Wednesday, November 7, 2012

My Letter to Mitt Romney



I did not gloat last night as I watched you concede, with your red-rimmed eyes and fatigue, your wife's stretched smile barely holding. Though I had done all I could to create your defeat, and would repeat it, I did not gloat. 

I saw you in that moment as collateral damage--the poster boy for extremists--and felt your fragility and confusion. And maybe that's why I'm writing, because that was the first human moment I had with you in this long campaign. Or maybe I just want to throw words up in the air again, seeing how they land.  Or perhaps I just want to know what I really think.

Here's the problem with those extremists you let whisper in your ear, Mr. Romney. They operate, always, outside of  what is. They think in theories of how people should be, what they should do, thinking they know. That's the catch, you see--thinking they know. That they know, if only they could control certain things that people can do, then the world would be somehow neater, more productive, kind of cleaned up. According to their idealized version of the world.

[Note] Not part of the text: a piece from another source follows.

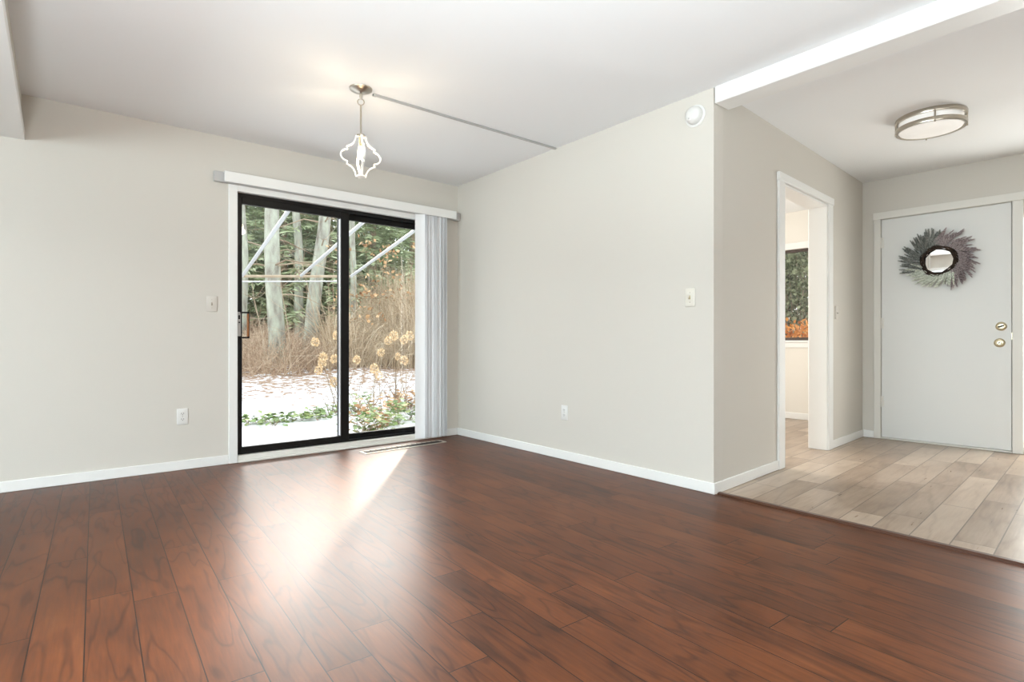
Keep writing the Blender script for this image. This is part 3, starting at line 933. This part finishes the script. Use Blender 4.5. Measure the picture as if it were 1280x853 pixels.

Except, that life doesn't work like that. Life isn't ideal because people aren't. People are messy. They love who they love, no matter what gender. They want to decide things that dramatically shape their lives, like bringing other people into this world for whom they will be responsible. They fight to be able to stay alive longer when they get sick. Things like that. And none of that means that those people aren't willing to change. It simply means that they want to be the ones to call it.

And that's the thing in the end, Senator. That's what we saw last night, as people with storm-ravaged lives stood on line for hours in the cold to call it. As consumers morphed back into citizens, demanding they call it. As people of color, the youth, and women especially came out to call it. 

You had a lot of people on your side. I know, and love, some of those people. They aren't monsters or idiots, and I choose to remember that every day. They believed you could help. But candidates are like a cable package--they come bundled. In the end, we each had to weigh everything you promised to do, not just some of it. And across this nation it came down to that--all the promises, not just some. In that booth, we each decided what we could live with. And I couldn't live with you.

Tonight, I'm not interested in watching you lose again, or watching Obama win. Frankly, I'd like to get on with it. Instead, I wish us all the bravery to leave the circus tent and rejoin this messy free county, the one we decided on yesterday, the only one we've got.